Keep Teaching Faculty Spotlight – Kelly Taylor

Name: Kelly Taylor, MS, LMFTA

Department: Human Development and Family Science

College: Health and Human Performance

Course: Internship Courses HDFS 4991 and 4992

Course Description: Usually, I teach these as hybrid courses. The majority of their work is done at one of more than 120 internship sites locally, state-wide, and sometimes throughout the United States. Each student is responsible to work 352 hours on site over the course of the 16-week semester. I monitor students’ progress via monthly reports, internship fair participation, signed time sheets, evaluations from site supervisors and through written assignments.

Since we switched to online teaching, I have had to radically change my expectations for internship students. Because they can no longer safely work on site to complete their hours, I now plan to reduce the goal for hours from 352 to 275. To accomplish these hours, since being on site is no longer feasible, students will be able to accrue hours through alternate means.

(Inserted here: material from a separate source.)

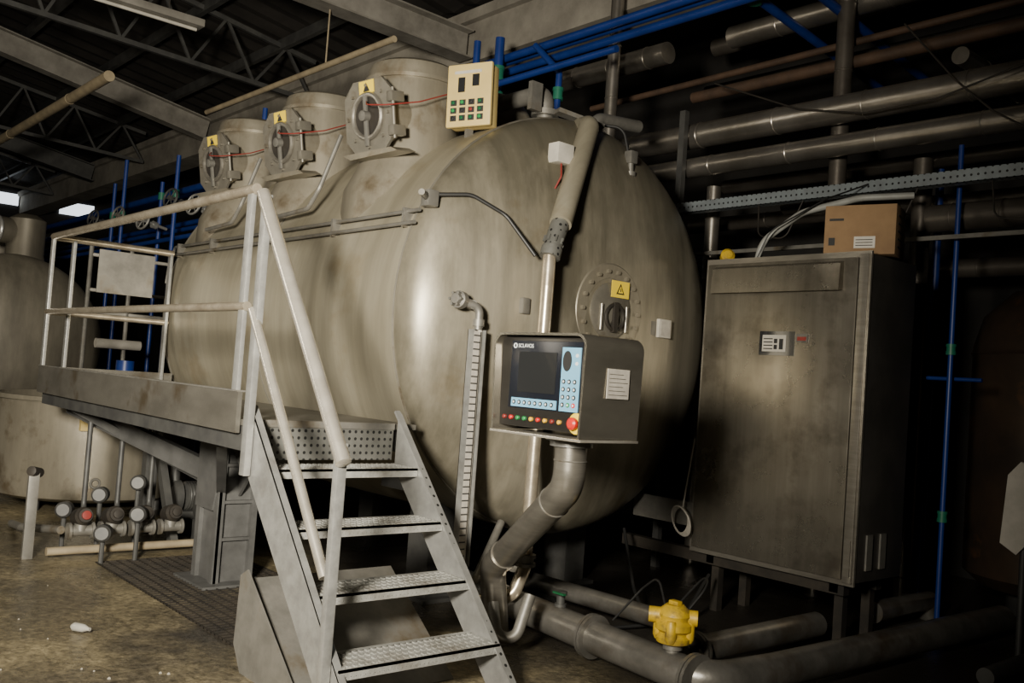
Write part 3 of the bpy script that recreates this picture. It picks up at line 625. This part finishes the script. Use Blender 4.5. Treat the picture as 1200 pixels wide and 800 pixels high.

I have asked site supervisors to set telework for their internship students when appropriate. Completion of work set by their site supervisors should take priority over other means of accumulating hours. Students will have optional online modules and trainings worth differing amounts of hours. They can select different options according to the number of hours needed to reach their goal and their preference of material. Such online offerings include trainings on child health and safety, teaching those with autism, anxiety reduction, child welfare, etc. Following the trainings, students will be responsible for completing a brief summary or reflection on what they learned before the hours are awarded to them. Students have the option of reading a book on emotional intelligence in the work place for some of their supplemental hours.

I chose this strategy, because these modules and trainings can be completed at home —whether their home is local or in another part of the state or country. They can also, for the most part, be completed on their own time table, so if they have spotty internet or have to share a device with family members it won’t affect their success. Additionally, several of these trainings have certificates attached to them, which will enhance our student interns’ resumes. Students can elect to do all of the modules and trainings if they are behind on internship hours or none if they worked ahead prior to Spring Break, or they can opt to complete them for their own professional development, if they have the time.

These spotlights are meant to spark ideas as we work together as a campus community to continue to facilitate student learning and engagement, possibly in new and creative ways. Some things we do during these unusual circumstances will be extraordinary, some will be good, and some will be just fine for now.

As we share ideas and keep our eyes on our mission, thank you Pirate Faculty, for your commitment to just keep teaching!